I'm happy to say that I finally quieted that voice, walked by that bus stop sign and headed back down the trail knowing good and well that I would struggle immensely and that I wanted to do this for myself. About 20 minutes later, I regretted said decision. My inner voice had gotten the best of me and I wanted to quit. This is no different than my current health journey in that at every milestone, every non-scale victory, I spend about a minute feeling proud and satisfied before already freaking myself out over the next phase of my journey and convincing myself that I just can't do it. And this is where it ends. That mountain was the final page of that story.


Recent history tells me that I can climb that mountain.. and I can climb back down, no matter how treacherous the trail.

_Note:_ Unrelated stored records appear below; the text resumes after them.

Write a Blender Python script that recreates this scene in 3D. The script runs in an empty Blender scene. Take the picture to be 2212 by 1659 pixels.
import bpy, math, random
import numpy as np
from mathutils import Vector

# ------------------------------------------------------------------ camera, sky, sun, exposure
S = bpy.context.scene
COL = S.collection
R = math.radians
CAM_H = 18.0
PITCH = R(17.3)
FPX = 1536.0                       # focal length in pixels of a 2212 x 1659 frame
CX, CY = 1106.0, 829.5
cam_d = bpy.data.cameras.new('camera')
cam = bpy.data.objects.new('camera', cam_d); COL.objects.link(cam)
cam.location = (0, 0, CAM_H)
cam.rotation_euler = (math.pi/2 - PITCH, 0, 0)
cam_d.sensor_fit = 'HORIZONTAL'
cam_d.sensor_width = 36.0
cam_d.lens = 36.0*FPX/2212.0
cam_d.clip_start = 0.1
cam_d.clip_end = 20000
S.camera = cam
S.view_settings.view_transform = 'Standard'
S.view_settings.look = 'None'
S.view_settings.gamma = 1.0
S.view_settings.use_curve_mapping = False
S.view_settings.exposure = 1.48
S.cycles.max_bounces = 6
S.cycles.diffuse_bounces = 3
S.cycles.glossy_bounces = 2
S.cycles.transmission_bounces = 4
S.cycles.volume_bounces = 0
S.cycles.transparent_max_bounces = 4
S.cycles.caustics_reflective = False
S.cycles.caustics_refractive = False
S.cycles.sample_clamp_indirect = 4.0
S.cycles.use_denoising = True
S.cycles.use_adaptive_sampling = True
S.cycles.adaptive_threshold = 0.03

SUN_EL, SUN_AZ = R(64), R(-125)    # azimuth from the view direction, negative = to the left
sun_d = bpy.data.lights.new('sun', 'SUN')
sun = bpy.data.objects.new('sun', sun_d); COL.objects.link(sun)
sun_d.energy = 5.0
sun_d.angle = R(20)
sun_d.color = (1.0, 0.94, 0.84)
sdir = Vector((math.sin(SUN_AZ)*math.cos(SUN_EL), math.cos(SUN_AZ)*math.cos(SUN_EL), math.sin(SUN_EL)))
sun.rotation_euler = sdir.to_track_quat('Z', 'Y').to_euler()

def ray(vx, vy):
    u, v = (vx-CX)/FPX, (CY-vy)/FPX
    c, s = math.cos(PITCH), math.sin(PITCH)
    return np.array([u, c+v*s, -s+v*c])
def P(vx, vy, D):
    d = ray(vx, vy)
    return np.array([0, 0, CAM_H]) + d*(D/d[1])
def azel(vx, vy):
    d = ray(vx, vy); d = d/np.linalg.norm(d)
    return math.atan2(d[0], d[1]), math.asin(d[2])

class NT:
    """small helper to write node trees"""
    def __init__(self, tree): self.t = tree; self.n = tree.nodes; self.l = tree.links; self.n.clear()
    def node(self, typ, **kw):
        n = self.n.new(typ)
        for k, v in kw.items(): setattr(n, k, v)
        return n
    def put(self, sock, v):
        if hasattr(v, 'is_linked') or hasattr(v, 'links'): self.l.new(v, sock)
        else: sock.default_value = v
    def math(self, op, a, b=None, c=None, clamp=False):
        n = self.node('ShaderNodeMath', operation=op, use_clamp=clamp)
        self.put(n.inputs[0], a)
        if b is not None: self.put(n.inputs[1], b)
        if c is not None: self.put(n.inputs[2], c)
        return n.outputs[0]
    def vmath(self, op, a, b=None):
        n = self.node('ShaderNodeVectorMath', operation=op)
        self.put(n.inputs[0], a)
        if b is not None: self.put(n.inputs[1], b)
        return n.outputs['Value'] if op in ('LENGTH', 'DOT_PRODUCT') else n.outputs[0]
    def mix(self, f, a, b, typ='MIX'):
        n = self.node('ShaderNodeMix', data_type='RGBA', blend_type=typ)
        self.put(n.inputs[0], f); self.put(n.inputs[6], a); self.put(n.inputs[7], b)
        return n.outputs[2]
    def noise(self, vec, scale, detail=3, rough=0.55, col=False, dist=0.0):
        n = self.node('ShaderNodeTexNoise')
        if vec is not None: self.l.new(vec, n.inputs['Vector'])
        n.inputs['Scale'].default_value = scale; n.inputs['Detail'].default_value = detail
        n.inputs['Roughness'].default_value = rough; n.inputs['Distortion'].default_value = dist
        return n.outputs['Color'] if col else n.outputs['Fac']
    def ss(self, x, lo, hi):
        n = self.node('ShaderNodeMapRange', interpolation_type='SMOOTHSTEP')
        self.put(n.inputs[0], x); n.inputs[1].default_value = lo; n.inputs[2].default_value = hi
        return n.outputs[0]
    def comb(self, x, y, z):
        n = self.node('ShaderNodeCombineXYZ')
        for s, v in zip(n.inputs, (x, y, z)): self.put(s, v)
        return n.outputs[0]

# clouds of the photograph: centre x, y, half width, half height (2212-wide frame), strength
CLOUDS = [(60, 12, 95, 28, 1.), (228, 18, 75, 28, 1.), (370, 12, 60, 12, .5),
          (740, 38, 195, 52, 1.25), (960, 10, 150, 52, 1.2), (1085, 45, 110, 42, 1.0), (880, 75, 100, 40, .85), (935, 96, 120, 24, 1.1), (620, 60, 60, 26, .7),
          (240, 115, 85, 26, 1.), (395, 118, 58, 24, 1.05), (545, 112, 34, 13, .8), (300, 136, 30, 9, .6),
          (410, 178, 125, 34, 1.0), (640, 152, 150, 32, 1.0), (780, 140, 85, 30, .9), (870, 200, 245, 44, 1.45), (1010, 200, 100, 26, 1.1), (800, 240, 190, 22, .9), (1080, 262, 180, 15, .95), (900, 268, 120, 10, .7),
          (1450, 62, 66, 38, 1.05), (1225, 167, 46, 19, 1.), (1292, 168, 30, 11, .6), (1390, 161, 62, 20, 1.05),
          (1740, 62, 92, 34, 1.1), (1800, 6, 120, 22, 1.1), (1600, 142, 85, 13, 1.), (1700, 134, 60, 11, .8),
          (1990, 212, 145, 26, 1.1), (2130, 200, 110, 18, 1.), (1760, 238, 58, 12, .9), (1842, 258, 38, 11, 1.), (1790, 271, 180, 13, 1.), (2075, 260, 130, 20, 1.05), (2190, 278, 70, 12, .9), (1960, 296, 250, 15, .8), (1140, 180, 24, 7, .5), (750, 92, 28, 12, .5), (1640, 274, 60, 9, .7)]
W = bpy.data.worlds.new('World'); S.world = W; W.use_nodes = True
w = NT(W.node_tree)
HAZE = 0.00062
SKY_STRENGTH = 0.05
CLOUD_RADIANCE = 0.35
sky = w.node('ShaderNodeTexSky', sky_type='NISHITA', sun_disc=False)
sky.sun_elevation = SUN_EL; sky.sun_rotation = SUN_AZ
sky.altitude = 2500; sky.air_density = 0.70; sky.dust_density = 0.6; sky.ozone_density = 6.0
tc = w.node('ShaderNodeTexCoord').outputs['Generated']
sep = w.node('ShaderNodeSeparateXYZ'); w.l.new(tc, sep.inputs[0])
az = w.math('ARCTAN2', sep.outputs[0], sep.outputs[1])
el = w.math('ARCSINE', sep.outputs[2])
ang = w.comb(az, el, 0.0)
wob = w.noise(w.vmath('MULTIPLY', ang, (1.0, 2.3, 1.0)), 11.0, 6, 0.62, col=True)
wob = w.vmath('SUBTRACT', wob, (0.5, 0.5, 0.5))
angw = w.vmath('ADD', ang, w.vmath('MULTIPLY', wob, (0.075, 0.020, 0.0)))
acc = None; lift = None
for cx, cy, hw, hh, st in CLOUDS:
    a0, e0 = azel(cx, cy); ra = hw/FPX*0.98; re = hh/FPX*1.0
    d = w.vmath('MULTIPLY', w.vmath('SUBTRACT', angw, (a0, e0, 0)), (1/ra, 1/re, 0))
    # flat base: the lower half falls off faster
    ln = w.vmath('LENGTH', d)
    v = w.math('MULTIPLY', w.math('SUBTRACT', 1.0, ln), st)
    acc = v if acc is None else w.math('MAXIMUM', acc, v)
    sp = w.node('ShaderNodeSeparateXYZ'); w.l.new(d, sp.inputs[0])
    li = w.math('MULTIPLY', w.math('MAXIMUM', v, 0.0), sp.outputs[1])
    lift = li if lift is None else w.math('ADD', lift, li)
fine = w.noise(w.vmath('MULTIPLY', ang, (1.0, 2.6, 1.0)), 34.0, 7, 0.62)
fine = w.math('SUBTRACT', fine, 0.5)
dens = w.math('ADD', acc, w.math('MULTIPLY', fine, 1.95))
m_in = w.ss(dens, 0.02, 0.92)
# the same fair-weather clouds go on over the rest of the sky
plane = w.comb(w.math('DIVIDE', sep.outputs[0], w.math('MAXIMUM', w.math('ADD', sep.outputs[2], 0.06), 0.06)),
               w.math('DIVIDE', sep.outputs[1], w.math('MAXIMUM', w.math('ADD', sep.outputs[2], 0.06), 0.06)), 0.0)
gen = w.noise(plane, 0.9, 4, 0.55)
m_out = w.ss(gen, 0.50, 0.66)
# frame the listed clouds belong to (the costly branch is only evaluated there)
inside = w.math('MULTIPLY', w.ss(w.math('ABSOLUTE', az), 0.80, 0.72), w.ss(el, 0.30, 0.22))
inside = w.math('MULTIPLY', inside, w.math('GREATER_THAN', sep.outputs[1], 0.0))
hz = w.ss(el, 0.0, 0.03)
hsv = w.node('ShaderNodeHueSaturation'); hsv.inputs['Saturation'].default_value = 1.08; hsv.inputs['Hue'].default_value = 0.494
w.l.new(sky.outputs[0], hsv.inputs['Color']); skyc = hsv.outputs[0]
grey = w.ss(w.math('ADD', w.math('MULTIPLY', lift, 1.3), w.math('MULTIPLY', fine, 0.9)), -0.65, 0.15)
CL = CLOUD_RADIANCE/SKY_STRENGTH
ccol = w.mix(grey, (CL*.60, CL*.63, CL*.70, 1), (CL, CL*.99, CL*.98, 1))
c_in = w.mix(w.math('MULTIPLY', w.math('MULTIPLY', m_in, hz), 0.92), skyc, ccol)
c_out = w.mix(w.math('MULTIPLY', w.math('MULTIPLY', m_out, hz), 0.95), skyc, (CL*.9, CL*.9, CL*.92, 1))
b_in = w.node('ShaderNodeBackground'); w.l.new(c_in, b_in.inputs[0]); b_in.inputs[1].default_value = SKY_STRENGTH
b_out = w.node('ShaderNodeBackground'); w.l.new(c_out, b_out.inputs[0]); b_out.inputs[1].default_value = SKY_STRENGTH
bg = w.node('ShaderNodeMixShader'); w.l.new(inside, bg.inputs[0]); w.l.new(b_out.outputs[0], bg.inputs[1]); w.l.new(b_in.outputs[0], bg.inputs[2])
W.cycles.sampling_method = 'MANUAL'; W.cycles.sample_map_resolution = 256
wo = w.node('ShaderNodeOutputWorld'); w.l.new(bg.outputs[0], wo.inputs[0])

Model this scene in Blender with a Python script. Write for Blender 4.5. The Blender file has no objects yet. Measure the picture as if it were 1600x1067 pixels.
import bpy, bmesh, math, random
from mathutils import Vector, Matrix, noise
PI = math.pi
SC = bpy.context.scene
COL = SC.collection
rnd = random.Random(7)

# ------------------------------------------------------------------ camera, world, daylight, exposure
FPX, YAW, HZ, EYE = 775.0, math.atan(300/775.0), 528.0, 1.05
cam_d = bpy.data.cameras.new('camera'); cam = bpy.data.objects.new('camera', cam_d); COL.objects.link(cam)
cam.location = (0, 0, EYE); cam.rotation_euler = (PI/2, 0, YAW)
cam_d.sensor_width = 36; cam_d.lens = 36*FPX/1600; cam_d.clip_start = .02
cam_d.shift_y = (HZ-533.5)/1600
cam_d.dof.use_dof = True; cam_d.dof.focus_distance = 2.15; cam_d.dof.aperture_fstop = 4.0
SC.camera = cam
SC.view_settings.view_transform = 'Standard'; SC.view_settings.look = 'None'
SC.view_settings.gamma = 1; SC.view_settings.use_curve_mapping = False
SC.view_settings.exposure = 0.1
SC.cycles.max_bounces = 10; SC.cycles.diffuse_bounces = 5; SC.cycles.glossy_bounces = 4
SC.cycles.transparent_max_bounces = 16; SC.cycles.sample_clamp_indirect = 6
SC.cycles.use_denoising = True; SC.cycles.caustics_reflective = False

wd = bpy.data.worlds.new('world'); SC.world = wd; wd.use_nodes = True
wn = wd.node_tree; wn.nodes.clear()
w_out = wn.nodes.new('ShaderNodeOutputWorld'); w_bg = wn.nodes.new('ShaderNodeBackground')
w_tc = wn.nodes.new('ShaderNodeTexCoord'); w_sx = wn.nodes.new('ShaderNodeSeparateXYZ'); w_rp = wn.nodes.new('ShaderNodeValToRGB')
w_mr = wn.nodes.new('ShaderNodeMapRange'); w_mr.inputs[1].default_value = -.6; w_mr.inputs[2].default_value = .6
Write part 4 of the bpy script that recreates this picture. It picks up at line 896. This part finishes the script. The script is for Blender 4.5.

Recent history also tells me that I have come such a long way and that I have so much to be proud about. The kind of pride that should last not just for a minute, but maybe just long enough to get me to the next sweet victory or destination of my journey. 





Happy Wednesday, friends! I hope that whatever comes your way today, you know that you're not alone and that you can, in fact, continue to fight whatever battle you are so very tired of fighting. You are worth it. And you are braver than you think you are.

How do you quiet that little inner voice in your head that tells you that can't do something? I would love to hear from you guys. 



1 comment:

  1. This was so encouraging, and much needed in my life. Thanks for sharing Liz. You inspire me and I am so glad to call you friend!